Quando olho para trás e penso no meu percurso, emocional, académico, familiar, creio que durante muito tempo envelheci. Envelheci precocemente. Depois parei. Agora sinto que finalmente estou a crescer aquilo que devia ter crescido. Algo que as pessoas confundem com alguma frequência é crescer com envelhecer. Eu quero chegar a uma idade avançada sem ter envelhecido, apenas crescido.
Uma das formas para se desenvolver a resiliência é através de pequenas vitórias, pequenos passos que vão sendo dados. Depois de ter parado de envelhecer, recomecei a viajar. E soube-me tão bem. E li vários ensaios e textos sobre as viagens e nenhum deles consegue explicar aquilo que sinto quando viajo. Suponho que viajar é como a linguagem, uma experiência pessoal e íntima, que pode ser partilhada, mas que tem uma semântica individual e característica de cada indivíduo. Subjectiva.
Matematicamente, e pondo fim ao paradoxo que estabeleci, a minha resistência à mudança é inversamente proporcional aos quilómetros que faço. Quanto mais viajo menos resistência à mudança tenho. Nos últimos dois anos viajei mais do que nos resto da minha vida toda. Gosto dos aeroportos, estações de comboios e terminais de autocarros, gosto das pessoas e gosto de me sentir entre elas.
 
Comments:
Caro, caro, caro Vodka, viaja, viaja e viaja ainda mais, não existe muita coisa melhor que viajar.
 
Afinal, a melhor maneira de viajar é sentir.
Sentir tudo de todas as maneiras.
Sentir tudo excessivamente,
Porque todas as coisas são, em verdade, excessivas
(...)
Quanto mais eu sinta, quanto mais eu sinta como várias pessoas,
Quanto mais personalidade eu tiver,
Quanto mais intensamente, estridentemente as tiver,
Quanto mais simultaneamente sentir com todas elas,
Quanto mais unificadamente diverso, dispersadamente atento,
Estiver, sentir, viver, for,
Mais possuirei a existência total do universo,
Mais completo serei pelo espaço inteiro fora.

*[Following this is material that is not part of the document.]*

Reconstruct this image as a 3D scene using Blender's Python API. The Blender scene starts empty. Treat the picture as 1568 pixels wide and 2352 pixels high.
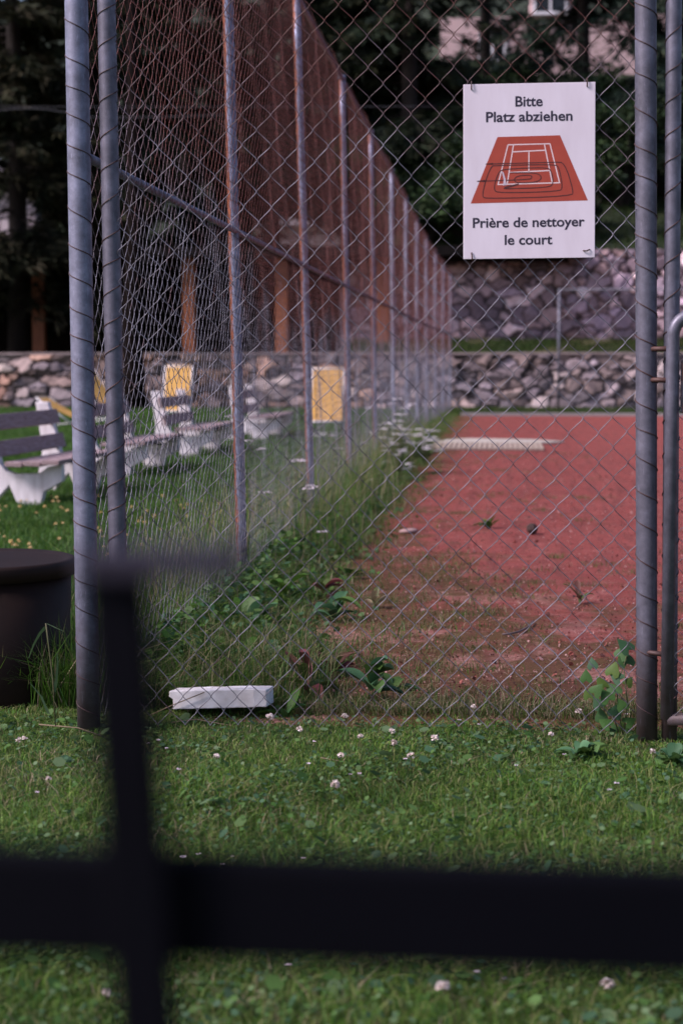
import bpy, math, random
import numpy as np
from math import radians as R
random.seed(7)
rng = np.random.default_rng(11)
scene = bpy.context.scene
COL = scene.collection

# ------------------------------------------------------------------ camera model
F_PX, W_PX, H_PX, CAM_H = 4000.0, 1568.0, 2352.0, 1.25
PITCH = math.atan(346 / F_PX)
YAW = math.atan(359 / F_PX * math.cos(PITCH))
FW = np.array([-math.sin(YAW) * math.cos(PITCH), math.cos(YAW) * math.cos(PITCH), -math.sin(PITCH)])
RT = np.array([math.cos(YAW), math.sin(YAW), 0.0])
UP = np.cross(RT, FW)
CAM = np.array([0, 0, CAM_H])


def ray(px, py):
    return FW * F_PX + RT * (px - W_PX / 2) + UP * (H_PX / 2 - py)


def at(px, py, Y):
    d = ray(px, py)
    return CAM + d * (Y / d[1])


def gnd(px, py, z=0.0):
    d = ray(px, py)
    return CAM + d * ((z - CAM_H) / d[2])


# ------------------------------------------------------------------ scene helpers
def tag(o, label=None, cat=None, group=None, kind=None):
    if label: o['label'] = label
    if cat: o['category'] = cat
    if group: o['group'] = group
    if kind: o['kind'] = kind
    return o


def empty(name, loc=(0, 0, 0), rz=0.0):
    o = bpy.data.objects.new(name, None)
    o.empty_display_size = 0.05
    o.location = loc
    o.rotation_euler = (0, 0, rz)
    COL.objects.link(o)
    return o


def copy_tree(o, parent=None):
    c = o.copy()
    COL.objects.link(c)
    if parent is not None:
        c.parent = parent
    for ch in [x for x in COL.objects if x.parent is o]:
        copy_tree(ch, c)
    return c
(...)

Parabéns pelo teu blog. Está muito bom e tornou-se uma leitura obrigatória para mim.
Gosto de te ler, principalmente por te considerar complementar a mim.
Tu saíste de Portalegre para (tentares) te encontrar em Lisboa.
Eu tento o inverso!
Avisa quando sair o teu livro, para que o possa comprar.

ana cila
 
que bom que é voltar aqui.
crescer e envelhecer, muito bem sacado!
 
Tipo... cresce e aparece*?...[*num qq destino claro]...:)
 
fiquei siderada com esta frase "E outras há que envelhecem desde que nascem, que nunca chegam a crescer."... não consigo dizer mais nada... vou tomar um banho e pensar neste teu texto, há nele coisas de mais que me lembram de mim...
 
Fizeste-me lembrar um senhor de quem gosto muito: Jacques Brel. Ele tem uma musica chamada La Chanson Des Vieux Amants e diz:

Finalement finalement
Il nous fallut bien du talent
Pour être vieux sans être adultes

viajemos então
 
Passo por aqui regularmente e quero dizer que ao longo do tempo os textos são cada vez melhores. Será das viagens? Ou da tal resilência?
Um abraço da Papoila
 
Pois ...
 
Viajar. Conhecer outros lugares e pessoas. Nunca perderei esse hábito... de aprendizagem; enquanto puder. A resistência (ou a desistência?!) do acompanhamento e participação da evolução do homem é a mãe da maioria dos males do mundo. Quem abdica do conhecimento, passa-se para o "lado do inimigo".